Okay, I'll look that up - thanks. :)

veinglory
01-22-2018, 03:45 AM
If this is for a service like Kindle, MSWord is quit sufficient.

amergina
01-22-2018, 04:41 AM
I adore Vellum (which is only available for the Mac). I could handcode, but Vellum does a good job at formatting for the different file types and a reasonable job at paperback formatting.

M. H. Lee
01-22-2018, 05:27 AM
Second the recommendation of Vellum. I had 50+ books to format so bought a used Mac for $250. But for three and half years prior to that I just used Word and styles and was fine. Also, you might want to check out Draft2Digital's ebook formatting options. Free to use and you can take them to other platforms including Amazon.

WriterBN
01-22-2018, 09:09 PM
Then what's the point of these editors? There's quite a few. One may as well stay with word or openoffice-writer. You say you upload epub's to kdp?
For the most part, there isn't one. If you're publishing to KDP, there are really two choices:

1. Use Word or another word processor equivalent. This requires learning how to format correctly, using styles for everything. Then upload a .doc or .docx file to KDP.

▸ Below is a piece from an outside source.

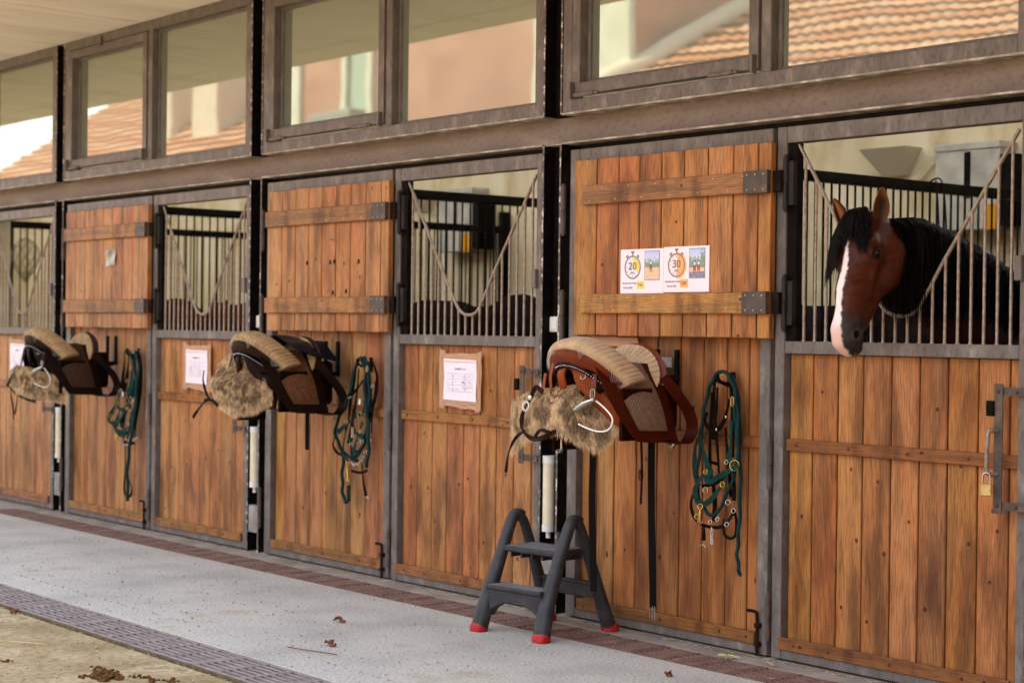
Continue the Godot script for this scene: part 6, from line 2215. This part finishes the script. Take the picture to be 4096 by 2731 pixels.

2. For complete control over the format, learn HTML and use Sigil (or Jutoh or another ePub editor), and upload a validated ePub to KDP.

Either way, there's a minimum amount of work that you have to do yourself.

Laer Carroll
01-22-2018, 10:49 PM
... For complete control over the format, learn HTML and use Sigil (or Jutoh or another ePub editor), and upload a validated ePub to KDP.

You don't have to learn a lot of HTML, just the very basics. You should only apply a minimum of HTML formatting to your text. Being an expert, I do a fair amount but am aware that the readers of my ebooks may override whatever I specify as the initial font and font size of my text, so I avoid anything more complex than basic formatting such as bold and italics.

Sigil has a nice feature called split screen, where you can see both the content as it will appear in your ebook reader and the HTML underlying it.

WriterBN
01-23-2018, 09:13 PM
You don't have to learn a lot of HTML, just the very basics.
True, but if you know more than the basics, it's a lot easier to troubleshoot if you run into problems. I've been working with HTML/CSS and XML for a long while, so I naturally gravitated toward an HTML-based workflow for e-books.


Sigil has a nice feature called split screen, where you can see both the content as it will appear in your ebook reader and the HTML underlying it.
I haven't seen that feature, unless you mean the Preview pane, which I do find useful. I generally work in code view.

Laer Carroll
01-24-2018, 01:34 AM
...if you know more than the basics, it's a lot easier to troubleshoot if you run into problems.

If someone is an expert like us, that's true. But most writers are not, and need to get their books out with as little time and effort as possible. THEY only need the very minimum HTML, and shouldn't be made to feel they have to go full-court tech expert to do what should be a fairly simple process. Leaving them able to spend all their time on writing their next book.